Stored data
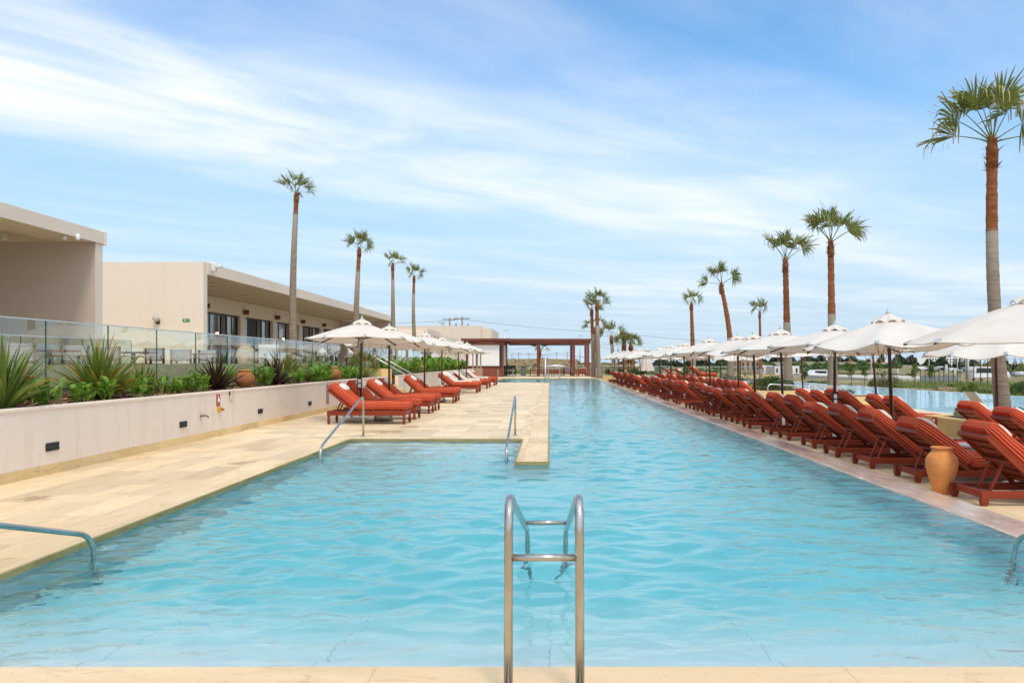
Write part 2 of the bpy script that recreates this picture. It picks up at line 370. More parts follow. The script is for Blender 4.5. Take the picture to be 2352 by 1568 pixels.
M['concrete'] = plain('concrete', (0.52, 0.48, 0.42), (0.44, 0.40, 0.34), 4, 0.85, bscale=40)
M['finial'] = plain('finial', (0.42, 0.50, 0.52), rough=0.5)
M['rope'] = plain('rope', (0.50, 0.40, 0.20), rough=0.8)
M['wicker'] = plain('wicker', (0.16, 0.12, 0.08), (0.10, 0.07, 0.045), 8, 0.7)
M['red_sign'] = plain('red_sign', (0.50, 0.03, 0.03), rough=0.4)
M['dull_red'] = plain('dull_red', (0.36, 0.14, 0.14), rough=0.5)
M['yellow'] = plain('yellow', (0.70, 0.36, 0.02), rough=0.5)
M['green_sign'] = plain('green_sign', (0.02, 0.20, 0.05), rough=0.5)
M['brass'] = plain('brass', (0.30, 0.20, 0.10), rough=0.4, metal=0.7)
M['terracotta'] = plain('terracotta', (0.72, 0.29, 0.085), (0.60, 0.21, 0.055), 3.0, 0.8, bscale=25, bd=0.003)
M['pale_clay'] = plain('pale_clay', (0.55, 0.40, 0.28), rough=.8)
M['soil'] = plain('soil', (0.13, 0.060, 0.025), (0.065, 0.030, 0.014), 9, 0.95, bscale=14, bd=0.06, bs=1.0)
M['mulch_brown'] = plain('mulch_brown', (0.16, 0.07, 0.03), rough=.9); M['mulch_tan'] = plain('mulch_tan', (0.38, 0.22, 0.11), rough=.9)
M['towel'] = plain('towel', (0.72, 0.62, 0.52), rough=0.95, bscale=60, bd=0.002)
M['pillow'] = plain('pillow', (0.76, 0.72, 0.66), (0.70, 0.65, 0.58), 5, 0.9, bscale=18, bd=0.006)
M['blind'] = plain('blind', (0.74, 0.73, 0.71), (0.70, 0.69, 0.67), 0.8, 0.7)
M['taupe'] = plain('taupe', (0.36, 0.25, 0.17), (0.32, 0.21, 0.14), 2, 0.8)
M['grey_fabric'] = plain('grey_fabric', (0.40, 0.36, 0.34), rough=0.9)
M['sling'] = plain('sling', (0.46, 0.43, 0.37), rough=0.8)
M['curtain'] = plain('curtain', (0.22, 0.19, 0.16), (0.10, 0.085, 0.07), 2.0, 0.9, stretch=(8, 8, 0.3))
M['skin'] = plain('skin', (0.45, 0.26, 0.18), rough=0.6)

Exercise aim
Copy the material above in full and exactly, skipping pictures.

Answer below
Write part 2 of the bpy script that recreates this picture. It picks up at line 370. More parts follow. The script is for Blender 4.5. Take the picture to be 2352 by 1568 pixels.
M['concrete'] = plain('concrete', (0.52, 0.48, 0.42), (0.44, 0.40, 0.34), 4, 0.85, bscale=40)
M['finial'] = plain('finial', (0.42, 0.50, 0.52), rough=0.5)
M['rope'] = plain('rope', (0.50, 0.40, 0.20), rough=0.8)
M['wicker'] = plain('wicker', (0.16, 0.12, 0.08), (0.10, 0.07, 0.045), 8, 0.7)
M['red_sign'] = plain('red_sign', (0.50, 0.03, 0.03), rough=0.4)
M['dull_red'] = plain('dull_red', (0.36, 0.14, 0.14), rough=0.5)
M['yellow'] = plain('yellow', (0.70, 0.36, 0.02), rough=0.5)
M['green_sign'] = plain('green_sign', (0.02, 0.20, 0.05), rough=0.5)
M['brass'] = plain('brass', (0.30, 0.20, 0.10), rough=0.4, metal=0.7)
M['terracotta'] = plain('terracotta', (0.72, 0.29, 0.085), (0.60, 0.21, 0.055), 3.0, 0.8, bscale=25, bd=0.003)
M['pale_clay'] = plain('pale_clay', (0.55, 0.40, 0.28), rough=.8)
M['soil'] = plain('soil', (0.13, 0.060, 0.025), (0.065, 0.030, 0.014), 9, 0.95, bscale=14, bd=0.06, bs=1.0)
M['mulch_brown'] = plain('mulch_brown', (0.16, 0.07, 0.03), rough=.9); M['mulch_tan'] = plain('mulch_tan', (0.38, 0.22, 0.11), rough=.9)
M['towel'] = plain('towel', (0.72, 0.62, 0.52), rough=0.95, bscale=60, bd=0.002)
M['pillow'] = plain('pillow', (0.76, 0.72, 0.66), (0.70, 0.65, 0.58), 5, 0.9, bscale=18, bd=0.006)
M['blind'] = plain('blind', (0.74, 0.73, 0.71), (0.70, 0.69, 0.67), 0.8, 0.7)
M['taupe'] = plain('taupe', (0.36, 0.25, 0.17), (0.32, 0.21, 0.14), 2, 0.8)
M['grey_fabric'] = plain('grey_fabric', (0.40, 0.36, 0.34), rough=0.9)
M['sling'] = plain('sling', (0.46, 0.43, 0.37), rough=0.8)
M['curtain'] = plain('curtain', (0.22, 0.19, 0.16), (0.10, 0.085, 0.07), 2.0, 0.9, stretch=(8, 8, 0.3))
M['skin'] = plain('skin', (0.45, 0.26, 0.18), rough=0.6)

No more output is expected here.